Data items:
▬▬▬▬▬▬▬▬▬▬
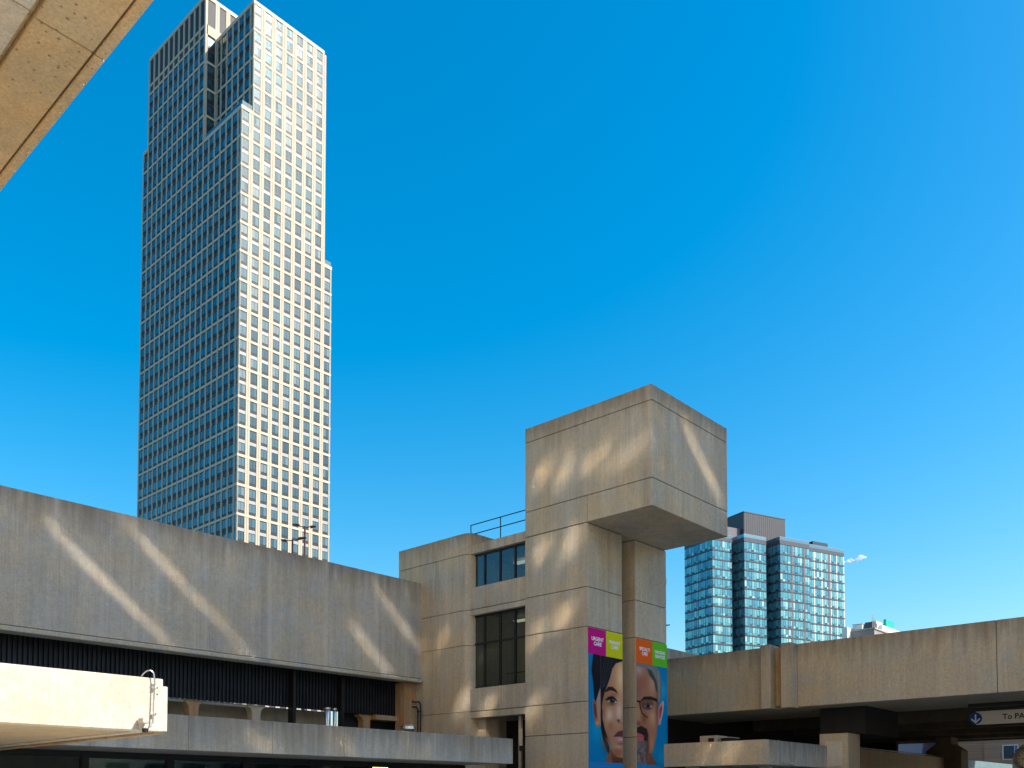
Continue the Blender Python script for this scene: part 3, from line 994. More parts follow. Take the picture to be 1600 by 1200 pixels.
for k in range(6):
    mn.line([(690 + 18 * k, 112 + 6 * k), (770 + 14 * k, 170 + 14 * k), (825 + 8 * k, 270 + 22 * k)], 3, (176, 178, 176) if k % 2 else (80, 96, 74), 0.6)
mn.line([(858, 190), (862, 520)], 4, (190, 178, 190), 0.7)
mn.line([(740, 150), (740, 1170)], 2.5, (150, 110, 90), 0.4)
mn.fill([(664, 505), (700, 462), (770, 458), (835, 482), (845, 520), (780, 486), (715, 492)], (42, 34, 32), 5)
mn.fill([(660, 520), (720, 488), (800, 505), (800, 560), (770, 600), (720, 600), (680, 570)], (100, 70, 58), 10, 0.75)
mn.fill([(700, 560), (735, 540), (775, 550), (790, 570), (740, 582)], (196, 190, 194), 4)
mn.blob(742, 560, 22, 22, (22, 18, 20), 1.0)
mn.blob(742, 560, 18, 18, (22, 18, 20), 1.0)
mn.blob(690, 560, 24, 40, (92, 56, 44), 0.6)
mn.line([(655, 520), (700, 486), (780, 492), (838, 506)], 6, (24, 22, 24), 0.9)
mn.line([(628, 512), (655, 520), (662, 580), (680, 640), (735, 682)], 7, (24, 22, 24), 0.95)
mn.line([(628, 508), (660, 512)], 7, (18, 16, 18), 1.0)
mn.blob(640, 745, 26, 26, (120, 62, 44), 0.7)
mn.fill([(625, 790), (670, 770), (728, 800), (742, 860), (738, 960), (700, 940), (690, 870), (625, 840)], (50, 36, 34), 9)
mn.fill([(625, 858), (660, 852), (702, 878), (690, 920), (650, 935), (625, 930)], (190, 92, 98), 5)
mn.line([(625, 880), (700, 882)], 3, (120, 50, 54), 0.8)
mn.fill([(620, 945), (690, 925), (742, 930), (744, 1060), (735, 1150), (690, 1180), (620, 1185)], (112, 98, 94), 9)
rs = np.random.RandomState(3)
for k in range(150):
    mn.blob(625 + rs.rand() * 112, 950 + rs.rand() * 215, 6, 12, (168, 158, 156) if rs.rand() > .5 else (74, 60, 57), 0.3)
mn.blob(735, 1000, 16, 120, (88, 60, 50), 0.7)
mn.fill([(740, 1060), (775, 1050), (760, 1120), (742, 1150)], (140, 84, 56), 6)

YF = 19.952
def banner(name, label, x0, xm, x1, ztop, cols, words, paint):
    b = empty(name, ((x0 + x1) / 2, YF, 2.2), label, 'banner', 'advertising banners on the pillars')
    zb = 6.95
    for k, (a, c) in enumerate(((x0, xm), (xm, x1))):
        blk = bx('title_block', (a + (0.012 if k else 0), YF - 0.006, zb), (c - (0 if k else 0.0), YF + 0.012, ztop), flatcol('title_ink_%s_%d' % (name, k), cols[k], 0.4), b)
        me = text_mesh(words[k], 0.185, 0.006)
        ww = max(v.co.x for v in me.vertices) - min(v.co.x for v in me.vertices)
        sx = min(1.0, (c - a) * 0.68 / ww)
        for v in me.vertices:
            v.co.x *= sx
        me.materials.append(TXT)
        lt = link('lettering', me)
        lt.parent = blk
        lt.matrix_parent_inverse = wm(blk).inverted()
        lt.matrix_basis = Matrix.Translation(((a + c) / 2 + 0.02, YF - 0.0085, (zb + ztop) / 2 + 0.0)) @ Matrix.Rotation(R(90), 4, 'X')
    paint.sheet('portrait_print', x0, x1, 3.02, zb, YF - 0.004, PM, b)
    bx('lower_strip', (x0, YF - 0.006, 2.2), (x1, YF + 0.010, 3.018), flatcol('strip_blue_%s' % name, (0.02, 0.22, 0.55)), b)
    bx('backing', (x0 + 0.004, YF, 2.21), (x1 - 0.004, YF + 0.016, ztop - 0.005), flatcol('backing_%s' % name, (0.3, 0.3, 0.3)), b)
    return b


TXT = flatcol('lettering_white', (0.85, 0.85, 0.85))
banner('banner', 'tall banner with a woman face half under magenta and yellow title blocks', 26.02, 27.09, 28.14, 7.90,
       [(0.55, 0.005, 0.22), (0.62, 0.62, 0.005)], ['URGENT\nCARE', 'PRIMARY\nCARE'], w)
banner('banner', 'tall banner with a bearded man face half under orange and green title blocks', 29.06, 30.16, 31.22, 7.90,
       [(0.80, 0.12, 0.005), (0.12, 0.52, 0.015)], ['SPECIALTY\nCARE', 'IMAGING\nSERVICES'], mn)

# ------------------------------------------------------------------ cream skyscraper
TX, TY = 95.4, 160.9
ss = empty('skyscraper', (TX, TY, 0), 'very tall cream gridded skyscraper with stepped corners', 'skyscraper')


def loc_build(mb, name, mat, parent, bevel=0.0):
    if not isinstance(mat, (list, tuple)):
        mat = [mat]
    return link(name, mb.mesh(name, mat, bevel), parent, loc=(0, 0, 0))


FL = 5.967 / 2
ZB0 = 58.4 - 5.967 * 2          # lowest band built in detail
BT = 0.52
cor = MB()
I = 0.14
VOL = [(20.0, 22.45, 0, 43, 0, 118.0), (0, 20.0, 0, 14.9, 0, 141.9), (2.6, 20.0, 0, 14.9, 141.9, 165.6), (0, 20.0, 14.9, 40.6, 0, 174.3), (0, 20.0, 40.6, 42.9, 0, 152.8), (20.0, 20.7, 3.0, 40, 118, 146.6)]
for a in VOL:
    top = a[5]
    cor.box((a[0] + (I if a[0] != 20.0 else 0.0), a[2] + (I if a[2] in (0, 14.9, 3.0) else 0), a[4]), (a[1] - (0.1 if a[1] != 20.0 else -0.05), a[3], top))
loc_build(cor, 'core_wall', M['core'], ss)
# roofs / parapets
for (x0, x1, y0, y1, z) in ((20.0, 22.5, -0.05, 43, 118.0), (-0.06, 2.6, -0.06, 14.95, 141.9), (2.5, 20.1, -0.06, 14.95, 165.6), (-0.06, 20.1, 14.85, 40.65, 174.3), (-0.06, 20, 40.6, 42.95, 152.8), (20, 20.75, 2.9, 40, 146.6)):
    loc_build(MB().box((x0, y0, z - 0.35), (x1, y1, z + 0.45)), 'parapet', M['creamband'], ss)
loc_build(MB().box((0.15, -0.02, 142.35), (2.4, 0.0, 143.3)), 'glass_rail', M['towerglass'], ss)
loc_build(MB().box((0.15, 0.0, 142.35), (0.17, 14.4, 143.3)), 'glass_rail', M['towerglass'], ss)
loc_build(MB().box((20.3, 0.05, 118.45), (22.3, 0.07, 119.4)), 'glass_rail', M['towerglass'], ss)

PW = 2.557


def window_mb(wd, h, gr):
    fm, gl = MB(), MB()
    t, dpt = 0.085, 0.10
    fm.box((-wd / 2, -dpt, 0), (-wd / 2 + t, 0, h))
    fm.box((wd / 2 - t, -dpt, 0), (wd / 2, 0, h))
    fm.box((-wd / 2 + t, -dpt, h - t), (wd / 2 - t, 0, h))
    fm.box((-wd / 2 + t, -dpt + .01, gr), (wd / 2 - t, 0, gr + 0.07))
    fm.box((-0.03, -dpt + .03, gr), (0.03, 0, h - t))
    fm.box((-wd / 2 + t, -dpt + 0.03, 0), (wd / 2 - t, 0, gr), 1)
    for k in range(3):
        z = gr * (k + 0.5) / 3
        fm.box((-wd / 2 + t, -dpt, z - 0.025), (wd / 2 - t, -dpt + 0.03, z + 0.025), 0)
    gl.box((-wd / 2 + t, -0.05, gr + 0.07), (-0.03, -0.04, h - t))
    gl.box((0.03, -0.05, gr + 0.07), (wd / 2 - t, -0.04, h - t))
    return fm, gl


WMATS = [M['frame'], M['grille']]
wfm, wgl = window_mb(1.60, 2.32, 0.55)
wfm_me = wfm.mesh('window', WMATS)
wgl_me = wgl.mesh('pane', [M['towerglass']])
lfm, lgl = window_mb(1.72, 2.32, 0.50)

bands = [ZB0 + 5.967 * k for k in range(40)]
rest_f, rest_g = MB(), MB()
n_obj = 0
right_cols = [(0.95 + PW * k) for k in range(9)]


def col_top(k):
    return 141.9 if k == 0 else (118.0 if k == 8 else 165.6)


spots = []
for k, cx in enumerate(right_cols):
    for zb in bands:
        for dz in (BT / 2 + 0.04, BT / 2 + 0.04 + 3.02):
            z = zb + dz
            if z + 2.4 < col_top(k):
                spots.append((cx, z))
spots.sort(key=lambda s: s[1])
vis = [s for s in spots if s[1] > 52]
big = set(vis[:300])
for s in spots:
    if s in big:
        o = link('window', wfm_me, ss, loc=(s[0], I - 0.02, s[1]))
        p = link('pane', wgl_me, o, loc=(0, 0, 0))
    else:
        T = Matrix.Translation((s[0], I - 0.02, s[1]))
        rest_f.add(wfm, T)
        rest_g.add(wgl, T)
# left face windows and inner faces
RL = Matrix.Rotation(R(-90), 4, 'Z')
ly = [2.45 + 2.31 * k for k in range(18)]


def ltop(k):
    return 141.9 if k < 6 else (168.3 if k < 17 else 152.8)


for k, y in enumerate(ly):
    for zb in bands:
        for dz in (BT / 2 + 0.04, BT / 2 + 0.04 + 3.02):
            z = zb + dz
            if z + 2.4 < ltop(k):
                T = Matrix.Translation((I - 0.02, y, z)) @ RL
                rest_f.add(lfm, T); rest_g.add(lgl, T)
            if k < 6 and 141.9 < z and z + 2.4 < 165.6:
                T = Matrix.Translation((2.6 + I - 0.02, y, z)) @ RL
                rest_f.add(lfm, T); rest_g.add(lgl, T)
for zb in bands:          # face of the rear block seen in the notch
    for dz in (BT / 2 + 0.04, BT / 2 + 0.04 + 3.02):
        z = zb + dz
        if 142 < z < 165.9:
            T = Matrix.Translation((1.4, 14.9 + I - 0.02, z))
            rest_f.add(wfm, T); rest_g.add(wgl, T)
tag(loc_build(rest_f, 'window_frames', WMATS, ss), kind='stuff')
tag(loc_build(rest_g, 'window_panes', M['towerglass'], ss), kind='stuff')
# corner glass on the left face
cg = MB()
for zb in bands:
    if zb < 141:
        for dz in (BT / 2 + 0.04, BT / 2 + 0.04 + 3.02):
            cg.box((0.05, 0.14, zb + dz), (0.3, 1.0, zb + dz + 2.3))
loc_build(cg, 'corner_glazing', M['towerglass'], ss)


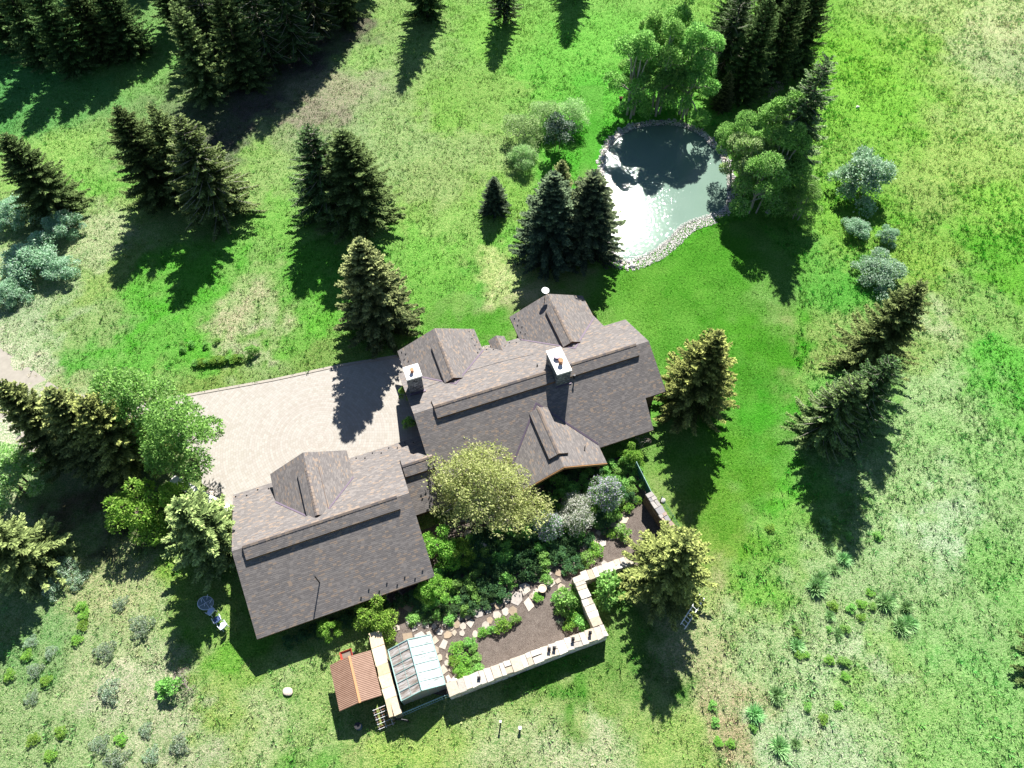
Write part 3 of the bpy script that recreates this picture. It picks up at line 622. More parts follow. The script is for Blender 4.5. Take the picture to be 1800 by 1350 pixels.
▬▬▬▬▬▬▬▬▬▬
WHAT IS NEEDED: Copy out the lines that hold "this".

CORRECT ANSWER:
Continue the Blender Python script for this scene: part 3, from line 994. More parts follow. Take the picture to be 1600 by 1200 pixels.
Write part 3 of the bpy script that recreates this picture. It picks up at line 622. More parts follow. The script is for Blender 4.5. Take the picture to be 1800 by 1350 pixels.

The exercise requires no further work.